Monty eSIM may not be the obvious first choice for someone who wants unlimited data everywhere, a local phone number, or a highly polished consumer brand. Holafly is stronger in unlimited data. Airalo has huge brand awareness. Ubigi has mobility credibility. Monty eSIM’s sharper angle is that it comes from a telecom company that also understands B2B enablement.
The B2B angle
Monty Mobile describes a travel eSIM platform that can support direct-to-consumer sales and B2B distribution through white-label apps, web portals, APIs, SDKs and partner storefronts. It also mentions partner dashboards for bundle management, analytics, activations, usage and pricing. That is the kind of backend travel brands need if they want to sell connectivity without becoming telecom companies themselves.
Airlines, hotels, OTAs and fintech apps want ancillary revenue, but they do not want telecom complexity. They want a product that can be inserted into an existing journey: “Your trip to Rome starts tomorrow. Add mobile data?” If Monty Mobile can make that simple and reliable, Monty eSIM becomes more than an app.
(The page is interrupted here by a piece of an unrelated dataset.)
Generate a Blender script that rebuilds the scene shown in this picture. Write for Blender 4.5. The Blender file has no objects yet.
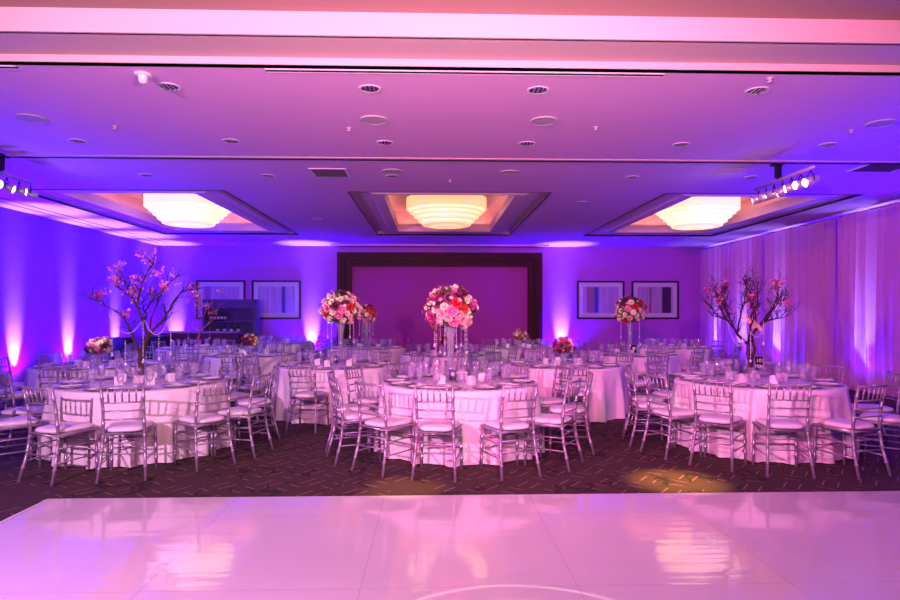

What could improve? The consumer-facing brand could explain its network quality and plan differences more clearly. Travelers increasingly want transparency: which network, what speed, what happens after the allowance ends, is hotspot supported, and when exactly does validity start?
Final take about Monty eSIM
Monty eSIM is not the loudest travel eSIM brand, and that may be both its weakness and its opportunity. In a consumer market dominated by polished app brands, it still needs sharper public storytelling. But behind it is Monty Mobile, a broader telecom technology player with operator, partner and platform experience. That gives it credibility in a market where many eSIM brands are storefronts sitting on top of someone else’s connectivity.
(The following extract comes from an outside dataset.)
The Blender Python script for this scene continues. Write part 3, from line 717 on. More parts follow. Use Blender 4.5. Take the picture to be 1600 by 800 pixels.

Compared with Airalo or Holafly, Monty eSIM feels less like a pure consumer travel brand. Compared with Ubigi or 1GLOBAL-style players, it sits closer to the platform-and-enablement side of the market. That position could work well if Monty leans into it: not just “buy data for your trip,” but “launch, sell and manage connectivity at scale.”
The bigger trend is clear. Travel eSIM is becoming less of a standalone product and more of an embedded service. The winners will not only have low prices. They will have trust, integrations, clear plan rules, and good support.